Lots of Wind in Antarctica; Now There Are Turbines
by Lloyd Alter, Toronto on 01.31.07

Read Scott's diaries. Then read Amundsen's "The South Pole," Cherry Garrard's "the Worst Journey in the World", the brilliant "Mawson's Will" and Roland Huntford's "Scott and Amundsen". You will learn that if there is one thing that there is a lot of in Antarctica besides cold, it is wind. It dominates the stories and changed the course of history. Now it is being harnessed; eight Scottish 6-kilowatt turbines are being installed at Belgium's Princess Elisabeth Antarctic research station. They will have flywheels to buffer variations, and work together with photovoltaics and thermal solar panels on the building.
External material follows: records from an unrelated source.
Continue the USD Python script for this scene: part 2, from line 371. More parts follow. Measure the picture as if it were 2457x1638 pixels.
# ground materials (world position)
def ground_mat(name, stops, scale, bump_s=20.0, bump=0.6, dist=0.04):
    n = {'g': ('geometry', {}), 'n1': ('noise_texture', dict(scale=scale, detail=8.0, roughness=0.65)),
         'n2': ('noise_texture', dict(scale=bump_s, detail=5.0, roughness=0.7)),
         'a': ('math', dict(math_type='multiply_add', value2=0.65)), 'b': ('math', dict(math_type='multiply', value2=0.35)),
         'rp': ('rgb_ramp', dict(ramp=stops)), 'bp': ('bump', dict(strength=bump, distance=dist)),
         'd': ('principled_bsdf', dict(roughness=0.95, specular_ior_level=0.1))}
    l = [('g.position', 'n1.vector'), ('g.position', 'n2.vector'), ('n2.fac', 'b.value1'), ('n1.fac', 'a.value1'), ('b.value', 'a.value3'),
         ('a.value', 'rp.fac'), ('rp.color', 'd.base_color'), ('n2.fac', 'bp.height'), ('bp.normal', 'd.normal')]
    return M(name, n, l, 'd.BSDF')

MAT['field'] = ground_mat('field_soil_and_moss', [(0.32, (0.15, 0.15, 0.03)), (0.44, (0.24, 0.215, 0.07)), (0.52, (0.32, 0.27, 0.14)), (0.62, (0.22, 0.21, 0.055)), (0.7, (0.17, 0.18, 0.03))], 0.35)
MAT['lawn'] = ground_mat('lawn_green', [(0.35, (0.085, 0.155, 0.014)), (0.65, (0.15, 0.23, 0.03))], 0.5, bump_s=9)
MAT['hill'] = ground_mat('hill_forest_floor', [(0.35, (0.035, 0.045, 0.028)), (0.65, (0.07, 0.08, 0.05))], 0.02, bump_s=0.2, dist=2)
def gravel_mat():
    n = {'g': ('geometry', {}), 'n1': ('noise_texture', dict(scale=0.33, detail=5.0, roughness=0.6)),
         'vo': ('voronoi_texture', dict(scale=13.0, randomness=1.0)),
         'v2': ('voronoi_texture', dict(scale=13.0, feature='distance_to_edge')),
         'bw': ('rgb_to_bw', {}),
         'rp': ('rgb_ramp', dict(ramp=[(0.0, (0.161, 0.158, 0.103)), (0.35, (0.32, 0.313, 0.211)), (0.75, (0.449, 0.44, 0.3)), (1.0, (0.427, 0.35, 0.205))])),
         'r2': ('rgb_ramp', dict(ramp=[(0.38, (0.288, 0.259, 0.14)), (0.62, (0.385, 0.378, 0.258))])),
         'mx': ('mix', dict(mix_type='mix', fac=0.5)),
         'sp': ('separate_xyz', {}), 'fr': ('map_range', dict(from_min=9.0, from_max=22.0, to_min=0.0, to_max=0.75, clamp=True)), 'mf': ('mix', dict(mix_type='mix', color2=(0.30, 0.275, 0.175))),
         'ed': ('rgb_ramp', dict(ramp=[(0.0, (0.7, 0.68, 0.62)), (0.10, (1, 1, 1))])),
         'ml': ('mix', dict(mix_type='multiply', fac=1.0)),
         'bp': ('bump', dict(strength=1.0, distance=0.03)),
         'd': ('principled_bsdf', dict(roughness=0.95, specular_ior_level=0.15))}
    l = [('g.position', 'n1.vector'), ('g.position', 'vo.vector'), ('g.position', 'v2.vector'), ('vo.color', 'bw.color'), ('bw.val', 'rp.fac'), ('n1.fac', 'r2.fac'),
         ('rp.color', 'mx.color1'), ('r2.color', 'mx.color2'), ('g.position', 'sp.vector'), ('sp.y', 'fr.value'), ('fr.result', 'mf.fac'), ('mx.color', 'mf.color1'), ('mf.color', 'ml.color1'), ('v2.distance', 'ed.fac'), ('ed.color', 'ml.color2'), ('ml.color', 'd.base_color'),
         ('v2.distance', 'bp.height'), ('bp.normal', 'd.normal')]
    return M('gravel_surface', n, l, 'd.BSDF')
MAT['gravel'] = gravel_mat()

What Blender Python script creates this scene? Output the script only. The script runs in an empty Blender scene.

Like Scott and Amundsen, they will have to survive -60 degree Celsius temperatures and winds that, quoting Cherry Garrard: "roared and howled into the ventilator let into the roof; in the more furious gusts the whole hut shook, and the pebbles picked up by the hurricane scattered themselves noisly agaist the woodwork of the southern wall. One ghastly blizzard blew for six weeks." Those turbines and flywheels will be spinning. ::Renewable Energy Access and read John's post on another wind and hydrogen powered Antarctic station named after Mawson, perhaps the most incredible Arctic explorer of them all.


















I wonder if there is such a thing as a heat-generating turbine. It seems that where the wind is this strong, rather than engineering against inefficiency (heat loss) in order to produce electricity, in order to produce heat (or burning fossil fuels), one could actually generate a lot of heat directly.